« Dans la ville »: Chienne de vie

Un vœu sur les chiens, ça me faisait doucement rigoler. Moins, maintenant : je suis un peu moins bête.

Mercredi 6 décembre,

Longue et dense journée. Il est tard et j’ai des invités et un repas à préparer. Vite, les courses. Vite, rentrer. Le temps est compté. Compte à rebours.

J’attache mon vélo au parking de ce supermarché de la Côte Pavée. Ils ferment tard et c’est assez grand. Pratique. Cher aussi. On se préoccupera plus tard de ce que cela veut dire, des conditions de travail des caissiers, des préparateurs de commande qui s’affairent dans les rayons, s’échinant à courir pour gagner quelques sous en échange d’un “délivre moi ma commande”. Transaction dissymétrique, déshumanisée et déshumanisante. Les temps changent et j’ai l’impression parfois comme d’une extension du gris. Je suis peu empressé de m’y engouffrer.

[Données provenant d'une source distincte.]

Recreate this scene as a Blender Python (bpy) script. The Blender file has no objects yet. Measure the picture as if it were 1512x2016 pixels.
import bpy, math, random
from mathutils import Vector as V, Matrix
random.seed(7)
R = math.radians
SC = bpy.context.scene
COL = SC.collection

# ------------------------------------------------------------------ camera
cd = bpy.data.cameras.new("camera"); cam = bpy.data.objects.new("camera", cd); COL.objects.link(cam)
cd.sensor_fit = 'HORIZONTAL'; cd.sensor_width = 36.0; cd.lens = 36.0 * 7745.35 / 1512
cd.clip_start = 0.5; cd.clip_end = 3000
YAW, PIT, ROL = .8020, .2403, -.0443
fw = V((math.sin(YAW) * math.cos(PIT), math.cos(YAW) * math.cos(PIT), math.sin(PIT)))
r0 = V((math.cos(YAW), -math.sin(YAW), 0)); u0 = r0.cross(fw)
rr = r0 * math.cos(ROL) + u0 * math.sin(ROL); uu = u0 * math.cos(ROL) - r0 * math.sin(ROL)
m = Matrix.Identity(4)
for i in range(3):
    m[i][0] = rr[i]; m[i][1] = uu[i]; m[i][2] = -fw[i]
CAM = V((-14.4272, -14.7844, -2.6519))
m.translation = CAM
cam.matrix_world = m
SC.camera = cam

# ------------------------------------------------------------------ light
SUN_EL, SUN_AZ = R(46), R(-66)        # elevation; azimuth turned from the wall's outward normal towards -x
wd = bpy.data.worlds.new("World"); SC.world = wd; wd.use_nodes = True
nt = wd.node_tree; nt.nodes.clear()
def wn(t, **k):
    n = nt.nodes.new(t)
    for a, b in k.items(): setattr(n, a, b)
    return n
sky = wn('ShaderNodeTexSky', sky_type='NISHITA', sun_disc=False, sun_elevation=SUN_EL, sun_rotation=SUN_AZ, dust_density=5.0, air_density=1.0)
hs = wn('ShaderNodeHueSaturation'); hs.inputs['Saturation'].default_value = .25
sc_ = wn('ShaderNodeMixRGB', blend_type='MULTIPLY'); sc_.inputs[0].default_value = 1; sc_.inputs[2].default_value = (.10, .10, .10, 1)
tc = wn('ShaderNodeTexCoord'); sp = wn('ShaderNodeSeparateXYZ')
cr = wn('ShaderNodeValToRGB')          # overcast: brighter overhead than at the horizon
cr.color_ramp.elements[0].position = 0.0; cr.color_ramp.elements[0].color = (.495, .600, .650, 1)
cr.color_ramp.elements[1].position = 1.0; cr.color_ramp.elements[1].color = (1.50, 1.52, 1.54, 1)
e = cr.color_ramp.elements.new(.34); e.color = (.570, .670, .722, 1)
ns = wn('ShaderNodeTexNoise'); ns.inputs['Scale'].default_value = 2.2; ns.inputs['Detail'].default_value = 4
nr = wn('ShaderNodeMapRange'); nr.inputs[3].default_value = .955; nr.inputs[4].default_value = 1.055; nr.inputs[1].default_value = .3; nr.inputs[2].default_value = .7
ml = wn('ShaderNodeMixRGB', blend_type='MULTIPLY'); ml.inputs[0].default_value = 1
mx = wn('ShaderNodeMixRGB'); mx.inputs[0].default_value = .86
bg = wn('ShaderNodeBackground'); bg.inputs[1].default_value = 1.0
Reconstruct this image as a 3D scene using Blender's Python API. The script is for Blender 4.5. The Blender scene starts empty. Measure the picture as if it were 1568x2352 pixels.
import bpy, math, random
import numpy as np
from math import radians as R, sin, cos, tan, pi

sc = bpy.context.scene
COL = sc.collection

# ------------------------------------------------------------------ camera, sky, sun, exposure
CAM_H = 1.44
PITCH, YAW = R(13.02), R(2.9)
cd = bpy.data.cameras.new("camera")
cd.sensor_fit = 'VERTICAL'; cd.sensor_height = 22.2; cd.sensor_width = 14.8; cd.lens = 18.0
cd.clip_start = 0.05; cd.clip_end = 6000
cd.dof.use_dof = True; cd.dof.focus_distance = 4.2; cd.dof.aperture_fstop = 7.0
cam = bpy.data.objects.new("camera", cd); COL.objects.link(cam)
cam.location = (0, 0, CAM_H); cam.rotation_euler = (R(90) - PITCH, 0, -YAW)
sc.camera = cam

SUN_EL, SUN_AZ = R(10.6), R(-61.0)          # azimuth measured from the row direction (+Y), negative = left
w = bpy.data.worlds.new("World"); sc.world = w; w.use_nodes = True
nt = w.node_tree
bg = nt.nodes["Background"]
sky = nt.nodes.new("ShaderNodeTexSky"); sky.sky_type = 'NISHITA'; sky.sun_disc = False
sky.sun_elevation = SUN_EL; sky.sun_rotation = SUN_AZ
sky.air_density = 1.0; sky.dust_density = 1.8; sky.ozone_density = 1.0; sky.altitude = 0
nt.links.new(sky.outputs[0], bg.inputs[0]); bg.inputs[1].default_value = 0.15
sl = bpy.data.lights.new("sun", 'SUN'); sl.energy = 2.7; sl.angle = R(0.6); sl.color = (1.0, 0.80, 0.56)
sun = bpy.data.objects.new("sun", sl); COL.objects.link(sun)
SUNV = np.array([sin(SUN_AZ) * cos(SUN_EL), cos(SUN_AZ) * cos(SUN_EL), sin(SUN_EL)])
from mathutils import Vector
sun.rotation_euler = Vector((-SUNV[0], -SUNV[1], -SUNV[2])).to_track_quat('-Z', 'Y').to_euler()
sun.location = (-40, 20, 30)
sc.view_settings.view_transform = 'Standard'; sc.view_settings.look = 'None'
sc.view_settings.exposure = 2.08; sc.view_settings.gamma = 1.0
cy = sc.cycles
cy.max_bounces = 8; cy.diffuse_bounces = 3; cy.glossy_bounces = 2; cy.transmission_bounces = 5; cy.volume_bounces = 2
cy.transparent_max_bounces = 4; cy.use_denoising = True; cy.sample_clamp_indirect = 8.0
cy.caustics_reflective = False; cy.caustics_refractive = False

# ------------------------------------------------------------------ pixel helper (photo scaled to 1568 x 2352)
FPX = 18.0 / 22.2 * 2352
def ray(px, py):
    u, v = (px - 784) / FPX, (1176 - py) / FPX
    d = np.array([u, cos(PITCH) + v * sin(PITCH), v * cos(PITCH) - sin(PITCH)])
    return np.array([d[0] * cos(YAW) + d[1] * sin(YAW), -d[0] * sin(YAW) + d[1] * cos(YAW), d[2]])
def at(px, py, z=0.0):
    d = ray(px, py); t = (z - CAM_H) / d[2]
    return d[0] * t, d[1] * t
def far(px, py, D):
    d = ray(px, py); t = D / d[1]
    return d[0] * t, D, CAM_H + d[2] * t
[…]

Cette longue journée avait aussi été pleine, belle, “utile” – me laissant bouffi de contentement. C. est là. Frigorifié. Recroquevillé sur les marches du hall d’immeuble avec sa chienne. L’air est humide. Il fait froid. Il m’adresse doucement : “Allez-y, je surveille votre vélo”.

Je me rapproche. Nous papotons, nous saluons, nous nommons. “De quoi avez-vous besoin, C.” ? Pour lui, ce sera un camembert – son fromage préféré – et pour sa chienne, ce pâté de la marque distributeur de la chaîne. Le moins cher, il y tient : ne pas incommoder.

Les courses comme une plongée en apnée. Marcher dans les rayons bousculé par ces auto-entrepreneurs renfrognés qui se hâtent de constituer les commandes à délivrer. Leur balai-bousculade me divise entre compréhension et malaisance. Mais, qu’est-ce que je fais dans ce lieu ! Je me hâte à mon tour. En sortir au plus vite, c’est trop ! Trop triste, trop pressant, trop cher.

Retour au vélo. Tout à mon contentement d’avoir quelque chose à leur donner.

C. me dit la place que sa chienne occupe : “C’est ma famille”. Un choix. Coûteux. Qui se paye au prix fort : marcher, dormir dehors. “Les sans domiciles fixes déjà,  bon… mais, avec des chiens, non !” Un choix à dormir dehors quand C. met trop de temps pour rentrer aux Pradettes où il est accueilli. Côte pavée – Pradettes : des heures de marche puisque les chiens ne sont pas acceptés dans les transports en commun. Il essaye quand il en a l’audace, y parvient parfois. Au risque du rejet. Un de plus.
Je lui indique que l’accueil des chiens sur le réseau Tisséo sera porté ce jeudi 7 décembre au conseil métropolitain. Surpris, il se redresse, souligne l’importance et la nécessité d’une telle mesure. C. démonte d’avance l’argument des propriétaires de chiens peu scrupuleux : leur rapport au chien n’est que la projection de leur rapport aux autres. Lui est attentionné. Il argumente : il faut savoir s’occuper de son chien. Il n’a pas dressé le sien à le défendre. Il me raconte leur rencontre : un collègue à la rue voulait lui vendre un chiot mais comme il n’en avait pas les moyens il avait proposé de venir tous les jours amener des croquettes à la mère jusqu’à la naissance. Tous les jours, gagner un peu plus d’argent pour les croquettes ou renoncer à manger. Promesses tenues. Depuis, ils sont inséparables. Elle est “sa famille”. Tout juste espère-t-il qu’elle pourrait le secourir s’il était agressé.

Je le quitte. Lui, plus ouvert, plus droit, expressif.

Ce jour, un vœu portant sur les chiens, auquel je n’attachais que peu d’importance – au regard des nobles enjeux traités par cette assemblée du conseil métropolitain ; un vœu dis-je m’a rendu moins bête. Il a surtout illuminé le visage d’un homme transi.


“Le goût de la politique” , qu’ils disent !

Vendredi 8 décembre,
Le vœu a été saccagé d’une réécriture fielleuse et sans imagination par la majorité : manipuler les faits, se pousser du col, saupoudrer de moraline. Et de plus, il n’a même pas été présenté, même pas été débattu.  Il faudrait le mettre à jour… mais quelle fatigue !

Je repasse devant ce supermarché; ils n’y sont pas mais nous nous y reverrons. Que dire alors ? Dire le dégoût d’une politique qui n’est que du semblant et qui, de nuance de gris en nuance de gris, nous entraîne vers des jours plus sombres ?

Mais les circonstance obligent : relever la tête et regarder un peu plus loin devant, se laisser griser par le vélo qui glisse dans la pente, le corps en alerte. Se reconnecter. Renouer avec l’espoir et en cultiver le goût.